Wednesday, September 27, 2023

Panpsychism discussed

There's not much worth reading at Scientific American, I reckon, but I did enjoy this column about a recent meeting of science-y types debating panpsychism:

Is Consciousness Part of the Fabric of the Universe?

Physicists and philosophers recently met to debate a theory of consciousness called panpsychism 
As it happens, I agree that the basic criticisms are pretty strong:

Some point out that it doesn’t explain how small bits of consciousness come together to form more substantive conscious entities. Detractors say that this puzzle, known as the “combination problem,” amounts to panpsychism’s own version of the hard problem. The combination problem “is the serious challenge for the panpsychist position,” Goff admits. “And it’s where most of our energies are going.”
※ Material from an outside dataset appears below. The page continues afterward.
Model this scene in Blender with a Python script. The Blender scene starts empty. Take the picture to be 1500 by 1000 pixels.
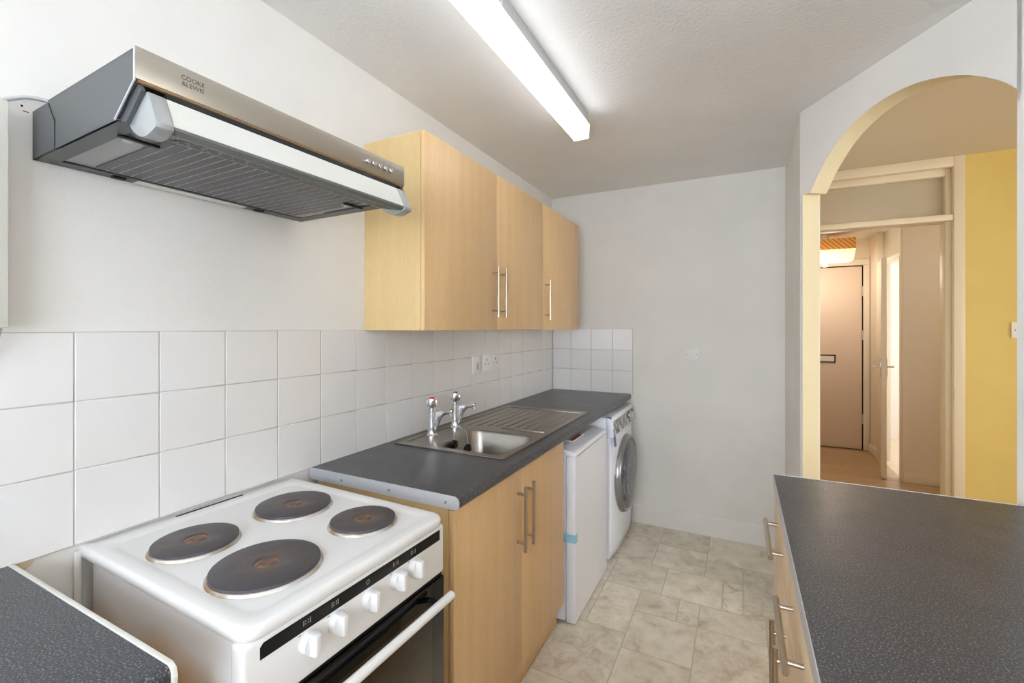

Others question panpsychism’s explanatory power. In his 2021 book Being You, neuroscientist Anil Seth wrote that the main problems with panpsychism are that “it doesn’t really explain anything and that it doesn’t lead to testable hypotheses. It’s an easy get-out to the apparent mystery posed by the hard problem.”

Perhaps I find these ideas more appealing:

Other ideas were batted around. The idea of cosmopsychism was floated—roughly, the notion that the universe itself is conscious. And Paul Draper, a philosopher at Purdue University who participated via Zoom, talked about a subtly different idea known as “psychological ether theory”—essentially that brains don’t produce consciousness but rather make use of consciousness. In this view, consciousness was already there before brains existed, like an all-pervasive ether. If the idea is correct, he writes, “then (in all likelihood) God exists.”
On cosmopsychism, it seems I missed this essay at AEON about it.  

All good fun to think about...

Update:  surprisingly, if you have Twitter and search it, there are a lot of comments being made about the article.  I liked this one, for example:



 

1 comment:

  1. Panpsychism is rubbish. All this guff about consciousness. From a neuroanatomical perspective consciousness is not surprising. I'm inclined to agree with Dennett that Chalmer's hard problem is an illusion. It seems Australia produces some iconoclastic, audacious, and interesting philosophers(Chalmers, Stove, Singer) that have created much discussion in the relevant fields.